Symbolism of Flowers

I have an undergraduate degree in art history. Since my studies, I have been fascinated with symbolism - the "hidden" meanings people attach to images and objects. As a student, I wrote a thesis about the images on gravestones, but these days I am more interested in the perhaps less morbid imagery of flowers. (Perhaps one can see a connection between the two... I went from images of death to ones that represent life and rebirth.)

In my fine art photographs, I focus on flowers in full bloom. I began taking floral photos after the birth of my daughter. I had struggled with infertility for a long time before she came along. After my greatest joy, it was easy to associate my beautiful flowers with the idea of a woman blossoming.

I now try to include flowers in all of my fine art images. I have photographed myself holding flowers and children dancing in flowers. I include flowers in still-lifes setups. Recently I began reading about the symbolism of particular species. I am fascinated with the idea of exploring how flowers can be used in portraiture in more unique ways.

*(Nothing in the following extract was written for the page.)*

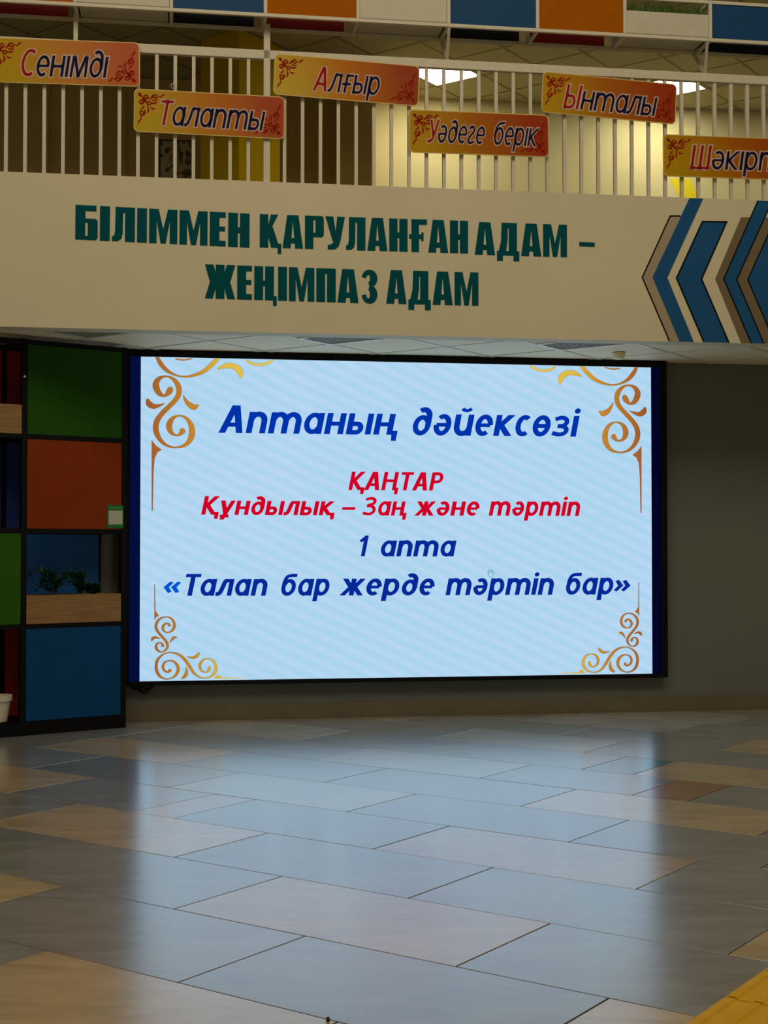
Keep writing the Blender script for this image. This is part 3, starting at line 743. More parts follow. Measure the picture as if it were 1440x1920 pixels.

During the Victorian era, the symbolism attached to flowers reached its pinnacle when people gave gifts of flowers to express sentiments they felt they could not utter. For example, forget-me-nots meant true love; Lobelia symbolized ill-will; Campanula represented thankfulness. (I'd like to meet any of the persons who sent or received Lobelia. What would your reaction be if you received a delivery of Lobelia from the florist?)

One of the oldest flower symbols and my personal favorite is the lotus, which in Buddhist tradition is representative of enlightenment. The lotus rises from the muck to reveal something beautiful. It symbolizes that even if we are stuck in a bad situation in our lives, we can overcome it. We can rise from the mess and make a new beginning for ourselves. I love that idea.

So when you say it with flowers this Valentine's day. Make sure you say the right thing! BTW, red roses do many true love, but perhaps you can be more creative this year and deliver forget-me-nots instead. I saw on a talk show the other day that most women do not like red to me... though I do prefer yellow roses myself. One of the Victorian meanings of yellow roses is infidelity, so maybe I had better not hope to get these!